| Exercise description |
Retype word for word the first line of the listing and each line after it up to the line with "COL = SC.collection", with the pictures taken out.

| Dataset section |

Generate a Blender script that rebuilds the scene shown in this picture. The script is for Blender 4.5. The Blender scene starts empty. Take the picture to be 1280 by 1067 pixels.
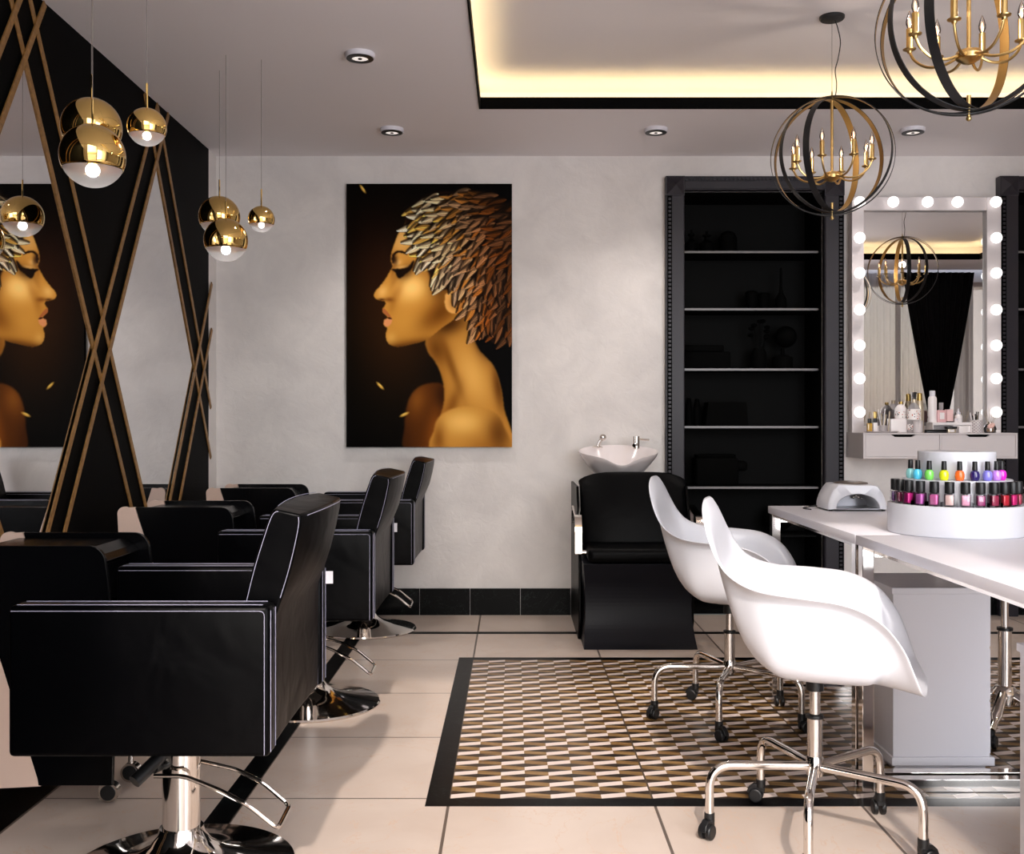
import bpy, bmesh, math, random
import numpy as np
from mathutils import Vector, Matrix
PI = math.pi
sin, cos = math.sin, math.cos
random.seed(7)
SC = bpy.context.scene
COL = SC.collection

# ------------------------------------------------------------------ materials
class E:
    """tiny expression wrapper over Math nodes"""
    def __init__(s, nt, v): s.nt = nt; s.v = v
    def _op(s, op, a, b=None):
        n = s.nt.nodes.new('ShaderNodeMath'); n.operation = op
        for i, q in enumerate((a, b)):
            if q is None: continue
            q = q.v if isinstance(q, E) else q
            if isinstance(q, (int, float)): n.inputs[i].default_value = q
            else: s.nt.links.new(q, n.inputs[i])
        return E(s.nt, n.outputs[0])
    def __add__(s, o): return s._op('ADD', s, o)
    def __sub__(s, o): return s._op('SUBTRACT', s, o)
    def __mul__(s, o): return s._op('MULTIPLY', s, o)
    def __truediv__(s, o): return s._op('DIVIDE', s, o)
    def frac(s): return s._op('FRACT', s)
    def floor(s): return s._op('FLOOR', s)
    def abs(s): return s._op('ABSOLUTE', s)
    def mod2(s): return s._op('FLOORED_MODULO', s, 2.0)
    def lt(s, o): return s._op('LESS_THAN', s, o)
    def gt(s, o): return s._op('GREATER_THAN', s, o)
    def mx(s, o): return s._op('MAXIMUM', s, o)

def sr(c):
    """sRGB 0-255 triple -> linear rgba"""
    r = []
    for x in c:
        x = x / 255.0
        r.append(x / 12.92 if x <= .04045 else ((x + .055) / 1.055) ** 2.4)
    return (*r, 1.0)

def newmat(name):
    m = bpy.data.materials.new(name); m.use_nodes = True
    nt = m.node_tree
    return m, nt, nt.nodes['Principled BSDF']

def mixc(nt, fac, a, b):
    n = nt.nodes.new('ShaderNodeMix'); n.data_type = 'RGBA'
    for sock, q in ((n.inputs[0], fac), (n.inputs[6], a), (n.inputs[7], b)):
        if isinstance(q, E): q = q.v
        if isinstance(q, (int, float, tuple)): sock.default_value = q
        else: nt.links.new(q, sock)
    return n.outputs[2]

def coords(nt, scale=(1, 1, 1)):
    g = nt.nodes.new('ShaderNodeNewGeometry')
    mp = nt.nodes.new('ShaderNodeMapping'); mp.inputs['Scale'].default_value = scale
    nt.links.new(g.outputs['Position'], mp.inputs[0])
    return mp.outputs[0]

def ocoords(nt, scale=(1, 1, 1)):
    g = nt.nodes.new('ShaderNodeTexCoord')
    mp = nt.nodes.new('ShaderNodeMapping'); mp.inputs['Scale'].default_value = scale
    nt.links.new(g.outputs['Object'], mp.inputs[0])
    return mp.outputs[0]

def noise(nt, vec, scale, detail=3, dist=0, rough=.5):
    n = nt.nodes.new('ShaderNodeTexNoise')
    n.inputs['Scale'].default_value = scale; n.inputs['Detail'].default_value = detail
    n.inputs['Distortion'].default_value = dist; n.inputs['Roughness'].default_value = rough
    nt.links.new(vec, n.inputs['Vector'])
    return n.outputs[0]

def ramp(nt, fac, stops):
    n = nt.nodes.new('ShaderNodeValToRGB')
    nt.links.new(fac.v if isinstance(fac, E) else fac, n.inputs[0])
    e = n.color_ramp.elements
    e[0].position, e[0].color = stops[0]; e[1].position, e[1].color = stops[1]
    for p, c in stops[2:]:
        q = e.new(p); q.color = c
    return n.outputs[0]

def bump(nt, bsdf, h, strength=.3, dist=.002):
    b = nt.nodes.new('ShaderNodeBump'); b.inputs['Strength'].default_value = strength
    b.inputs['Distance'].default_value = dist
    nt.links.new(h.v if isinstance(h, E) else h, b.inputs['Height'])
    nt.links.new(b.outputs[0], bsdf.inputs['Normal'])

def mat(name, c, rough=.5, metal=0, coat=0, spec=.5, bs=0, bstr=.2, bdist=.001, var=0, alpha=1, trans=0, emit=None, estr=0, sub=0, ior=1.45):
    m, nt, p = newmat(name)
    c = sr(c)
    p.inputs['Base Color'].default_value = c
    p.inputs['Roughness'].default_value = rough
    p.inputs['Metallic'].default_value = metal
    p.inputs['Coat Weight'].default_value = coat
    p.inputs['Coat Roughness'].default_value = .08
    p.inputs['Specular IOR Level'].default_value = spec
    p.inputs['IOR'].default_value = ior
    p.inputs['Transmission Weight'].default_value = trans
    p.inputs['Alpha'].default_value = alpha
    if emit: p.inputs['Emission Color'].default_value = sr(emit); p.inputs['Emission Strength'].default_value = estr
    v = ocoords(nt)
    if var:
        n = noise(nt, v, 9, 4)
        lo = tuple(x * (1 - var) for x in c[:3]) + (1,); hi = tuple(min(1, x * (1 + var)) for x in c[:3]) + (1,)
        nt.links.new(ramp(nt, n, [(.3, lo), (.7, hi)]), p.inputs['Base Color'])
    if bs: bump(nt, p, noise(nt, v, bs, 2), bstr, bdist)
    return m

MT = {}
MT['leather'] = mat('black leather', (2, 2, 3), .34, bs=260, bstr=.18, bdist=.0006, spec=.075)
MT['leather2'] = mat('black cushion leather', (3, 3, 4), .44, bs=180, bstr=.25, bdist=.0008, spec=.08)
MT['thread'] = mat('pale stitching thread', (150, 148, 168), .8)
MT['chrome'] = mat('chrome', (228, 222, 216), .07, 1)
MT['brushed'] = mat('brushed chrome', (205, 198, 192), .17, 1)
MT['blackpl'] = mat('black plastic', (14, 14, 16), .4)
MT['gloss'] = mat('black lacquer', (5, 5, 7), .24, spec=.14)
MT['beige'] = mat('beige laminate', (214, 186, 170), .5)
MT['white'] = mat('white laminate', (216, 214, 221), .35)
MT['whiteb'] = mat('white painted wood', (206, 199, 200), .45)
MT['shell'] = mat('white moulded plastic', (206, 207, 214), .30, coat=.15)
MT['ceramic'] = mat('white ceramic', (226, 218, 218), .12, coat=.5)
MT['gold'] = mat('polished gold', (236, 200, 124), .03, 1)
MT['brass'] = mat('satin brass', (188, 160, 106), .29, 1)
MT['bandgold'] = mat('gold painted metal', (150, 117, 66), .38, .85)
MT['bandblk'] = mat('black powder coat', (22, 22, 25), .45, bs=300, bstr=.15, bdist=.0005)
MT['case'] = mat('dark grey painted wood', (40, 37, 43), .38, spec=.3, bs=220, bstr=.15, bdist=.0005)
MT['inside'] = mat('black interior paint', (8, 8, 8), .6, spec=.07, bs=200, bstr=.2)
MT['obj_black'] = mat('dull black', (2, 2, 2), .8, spec=.06)
MT['shelfglass'] = mat('glass shelf edge', (104, 99, 100), .3, spec=.5)
MT['mirror'] = mat('mirror silver', (236, 236, 238), .0, 1)
MT['navyvinyl'] = mat('dark slate vinyl', (14, 15, 22), .42, spec=.2, bs=240, bstr=.2, bdist=.0006)
MT['silver'] = mat('silver plastic', (150, 150, 156), .3, .6)
MT['bulbw'] = mat('lit globe', (255, 255, 255), .4, emit=(255, 250, 246), estr=.95)
MT['cove'] = mat('warm led strip', (255, 230, 180), .5, emit=(255, 232, 172), estr=8)
MT['filament'] = mat('filament glow', (255, 170, 90), .5, emit=(255, 196, 150), estr=2.6)
MT['lens'] = mat('lamp lens glow', (250, 246, 240), .4, emit=(255, 244, 236), estr=.5)
MT['ballglow'] = mat('lit inner lamp', (255, 252, 248), .4, emit=(255, 246, 240), estr=9)
MT['cord'] = mat('grey cord', (120, 112, 108), .6)
MT['cordb'] = mat('black cord', (16, 15, 15), .5)

def leather_waves(m, sc, st):
    nt = m.node_tree; p = nt.nodes['Principled BSDF']
    b0 = p.inputs['Normal'].links[0].from_node; b = nt.nodes.new('ShaderNodeBump'); b.inputs['Strength'].default_value = st; b.inputs['Distance'].default_value = .02
    nt.links.new(noise(nt, ocoords(nt), sc, 2, .5), b.inputs['Height']); nt.links.new(b.outputs[0], b0.inputs['Normal'])
leather_waves(MT['leather'], 7, .30); leather_waves(MT['leather2'], 8, .25)

def clearmat(name, tint=(240, 244, 246), gl=.12, rough=.02):
    m = bpy.data.materials.new(name); m.use_nodes = True; nt = m.node_tree; nt.nodes.clear()
    o = nt.nodes.new('ShaderNodeOutputMaterial'); mx = nt.nodes.new('ShaderNodeMixShader')
    t = nt.nodes.new('ShaderNodeBsdfTransparent'); t.inputs[0].default_value = sr(tint)
    g = nt.nodes.new('ShaderNodeBsdfGlossy'); g.inputs['Roughness'].default_value = rough
    f = nt.nodes.new('ShaderNodeFresnel'); f.inputs[0].default_value = 1.45
    a = nt.nodes.new('ShaderNodeMath'); a.operation = 'ADD'; a.inputs[1].default_value = gl; a.use_clamp = True
    nt.links.new(f.outputs[0], a.inputs[0]); nt.links.new(a.outputs[0], mx.inputs[0])
    nt.links.new(t.outputs[0], mx.inputs[1]); nt.links.new(g.outputs[0], mx.inputs[2])
    nt.links.new(mx.outputs[0], o.inputs[0])
    return m
MT['glass'] = clearmat('clear glass', (244, 240, 236), .10)
MT['bottleglass'] = clearmat('thin bottle glass', (252, 250, 252), .0)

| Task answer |
Generate a Blender script that rebuilds the scene shown in this picture. The script is for Blender 4.5. The Blender scene starts empty. Take the picture to be 1280 by 1067 pixels.
import bpy, bmesh, math, random
import numpy as np
from mathutils import Vector, Matrix
PI = math.pi
sin, cos = math.sin, math.cos
random.seed(7)
SC = bpy.context.scene
COL = SC.collection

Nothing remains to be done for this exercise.